6/2 08:51, Vladivostok time

Bad news this morning on the drive in. Lavrov (I confirmed, he is who I thought he was) is meeting with both Chinese and Indian ministers through Friday. I'm not expecting much sightseeing success for the rest of the week...

-sigh-

Inconvenience 

6/1 20:51, Vladivostok time

I’m staying at the hotel tonight, mainly because the city has been temporarily shut down. Why, you ask? Apparently, the Chinese Minister of the Army (or some such) is having a meeting with the Russian Minister of the Army (or some such) in Vladik today. As would anywhere, there being no free countries anymore, the streets around the meeting site have been closed off, as was the road they traveled while they were on it. What adds the Russian flavor to this experience is two things: not only the route travelled is closed; why, if that were the case, then everyone would know exactly where the Important People would be! And we can’t have that! So what do the Russians do? They close every road in the immediate (and not-so-immediate) vicinity of the route, as well as a few other main ones leading away from the meeting site.

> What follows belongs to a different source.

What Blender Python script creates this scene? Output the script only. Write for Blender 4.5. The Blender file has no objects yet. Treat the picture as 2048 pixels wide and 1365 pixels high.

Vladik being located on a peninsula, this means that the south end (where my hotel is) is cut off via motor vehicle from the north side (where everything else is). I ended up having to get dropped off away from my hotel, with big apologies from И Ч, and walking the rest of the way back. Buses aren’t running; nothing is, so far as I can tell.

So, that’s ‘Russian flavor’ number one. The second? The crowds of ‘couldn’t care less’ on foot making a total mockery of the ‘security’ provisions. Russian cities are very heavily pedestrian, and not only have the DPS made no efforts whatsoever to restrict foot traffic, but the general public I’ve seen mainly acting quite overtly abusive towards the DPS guys, and the DPS guys defensively(!!) adopting a self-deprecating, “hey, we think this is idiotic too,” attitude. No beatings, no handcuffings, none of what you’d expect towards Important-Person-quarantine-breakers back home. It sure isn’t New York or Seattle.

Before leaving for the day (and since И Ч was catching hell from И П about some defective parts they’d received and installed and then had come right back to them) I got the chance to talk to А, one of the Guys-of-Indeterminate-Function [somewhere between parts sales manager, service manager, and sales liaison, in his case] at the Vladik dealer for an hour or so. Talk started with business but moved, as such talk tends to when common vocabulary is adequate, to political theory. Put briefly, as I’ve no interest in taking the time to put it down in detail, А’s take is that regardless the names given them, all the political systems come down to the people in power protecting their positions, and that the difference between Communism (USSR variety) and Capitalism (US variety) is not nearly so great as the difference between either of them and what he called ‘soft’ government (Switzerland was his example). My contention to him that such soft forms only worked in small areas where a common culture and common grounds were commonly shared, and that Russia was far too large and sprawling to be able to establish such a system while still intact was accepted as a point worth pondering. Then again, he countered, having been to the US, the difference between New Jersey and Oregon is pretty huge, too; at least Russians all over their country speak the same language. Touche.